ZIMBABWE – China’s Tsingshan Holding Group is set to start developing an iron ore mine and a carbon steel plant in Zimbabwe from May 2021, the Southern African country’s information minister has revealed, three years after the firm first announced the investment deal.

Tsingshan signed a US$1 billion outline agreement with Zimbabwe in June 2018 to build a two-million-tonne-a-year steel plant and has been carrying out exploration and seeking more mineral concessions.

The Chinese company, through its Zimbabwean subsidiary Afrochine, already produces ferrochrome, which will also be used in the production of steel.

“The ground-breaking ceremony for the iron-ore mine and carbon steel plant is scheduled for May 2021 in Manhize, Mvuma, South of Harare” Information Minister Monica Mutsvangwa said in a statement.

“Last year, minerals earned the country US$2.4 billion in exports”

The government previously said Tsingshan would also build a power station and had been given a lithium concession.

China has over the past few years emerged as a major foreign investor in Zimbabwe, with its firms mostly involved in mining of gold, chrome and diamonds and building power stations.

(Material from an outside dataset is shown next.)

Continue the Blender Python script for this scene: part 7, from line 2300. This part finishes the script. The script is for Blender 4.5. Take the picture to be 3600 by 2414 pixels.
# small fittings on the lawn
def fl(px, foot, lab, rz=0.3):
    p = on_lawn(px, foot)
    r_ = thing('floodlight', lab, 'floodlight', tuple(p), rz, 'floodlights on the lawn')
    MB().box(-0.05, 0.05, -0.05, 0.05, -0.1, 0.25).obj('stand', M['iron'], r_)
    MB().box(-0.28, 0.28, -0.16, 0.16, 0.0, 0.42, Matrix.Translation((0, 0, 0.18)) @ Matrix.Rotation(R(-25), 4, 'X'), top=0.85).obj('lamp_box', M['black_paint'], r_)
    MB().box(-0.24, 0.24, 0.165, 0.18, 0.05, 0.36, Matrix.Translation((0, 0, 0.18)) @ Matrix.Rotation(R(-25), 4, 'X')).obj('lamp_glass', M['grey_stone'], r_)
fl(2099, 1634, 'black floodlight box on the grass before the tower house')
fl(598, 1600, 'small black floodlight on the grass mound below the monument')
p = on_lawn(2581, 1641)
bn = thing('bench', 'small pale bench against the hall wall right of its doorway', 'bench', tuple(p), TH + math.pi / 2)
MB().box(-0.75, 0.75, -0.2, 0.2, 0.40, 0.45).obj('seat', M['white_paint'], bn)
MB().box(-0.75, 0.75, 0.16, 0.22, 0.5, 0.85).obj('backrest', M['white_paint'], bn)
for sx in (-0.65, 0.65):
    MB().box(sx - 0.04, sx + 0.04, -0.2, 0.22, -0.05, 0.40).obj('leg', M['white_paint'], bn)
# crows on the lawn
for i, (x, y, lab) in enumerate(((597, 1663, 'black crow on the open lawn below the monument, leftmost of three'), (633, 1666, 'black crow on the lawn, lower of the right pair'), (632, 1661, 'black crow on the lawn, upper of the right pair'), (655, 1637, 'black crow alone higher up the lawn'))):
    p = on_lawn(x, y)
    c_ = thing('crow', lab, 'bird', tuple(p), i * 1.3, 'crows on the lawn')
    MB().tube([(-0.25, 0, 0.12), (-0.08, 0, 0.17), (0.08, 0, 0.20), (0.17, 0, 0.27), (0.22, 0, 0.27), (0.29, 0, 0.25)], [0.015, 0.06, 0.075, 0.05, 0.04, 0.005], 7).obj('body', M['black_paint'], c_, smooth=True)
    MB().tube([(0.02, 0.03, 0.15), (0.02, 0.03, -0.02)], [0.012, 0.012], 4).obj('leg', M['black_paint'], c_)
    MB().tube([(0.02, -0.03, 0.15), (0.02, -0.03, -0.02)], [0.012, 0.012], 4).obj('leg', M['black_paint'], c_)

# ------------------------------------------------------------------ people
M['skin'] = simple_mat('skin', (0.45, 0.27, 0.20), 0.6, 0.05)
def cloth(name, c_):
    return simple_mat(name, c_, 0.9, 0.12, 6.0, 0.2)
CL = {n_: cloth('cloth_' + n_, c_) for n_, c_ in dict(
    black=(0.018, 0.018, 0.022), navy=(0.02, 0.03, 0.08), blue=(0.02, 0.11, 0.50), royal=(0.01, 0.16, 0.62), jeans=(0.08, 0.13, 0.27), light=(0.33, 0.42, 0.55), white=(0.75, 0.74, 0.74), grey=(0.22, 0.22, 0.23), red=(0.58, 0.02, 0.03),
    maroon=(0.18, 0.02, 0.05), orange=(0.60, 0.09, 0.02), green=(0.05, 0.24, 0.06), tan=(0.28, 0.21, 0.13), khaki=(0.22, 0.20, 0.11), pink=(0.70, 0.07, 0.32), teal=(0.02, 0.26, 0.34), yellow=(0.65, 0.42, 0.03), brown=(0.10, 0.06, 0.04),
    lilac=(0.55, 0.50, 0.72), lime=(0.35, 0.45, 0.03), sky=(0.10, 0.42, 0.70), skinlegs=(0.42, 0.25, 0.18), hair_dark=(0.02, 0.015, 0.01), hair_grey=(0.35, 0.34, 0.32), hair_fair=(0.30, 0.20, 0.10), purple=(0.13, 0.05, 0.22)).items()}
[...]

Zimbabwe has set out an ambitious drive to increase revenue from mining to US$12 billion by 2023 by increasing the output of gold, platinum, and diamonds, among other minerals.

Last year, minerals earned the country US$2.4 billion in exports.

Zimbabwe has a huge and highly diversified mineral resource base dominated by two prominent geological features namely the famous Great Dyke and the ancient Greenstone Belts, also known as Gold Belts.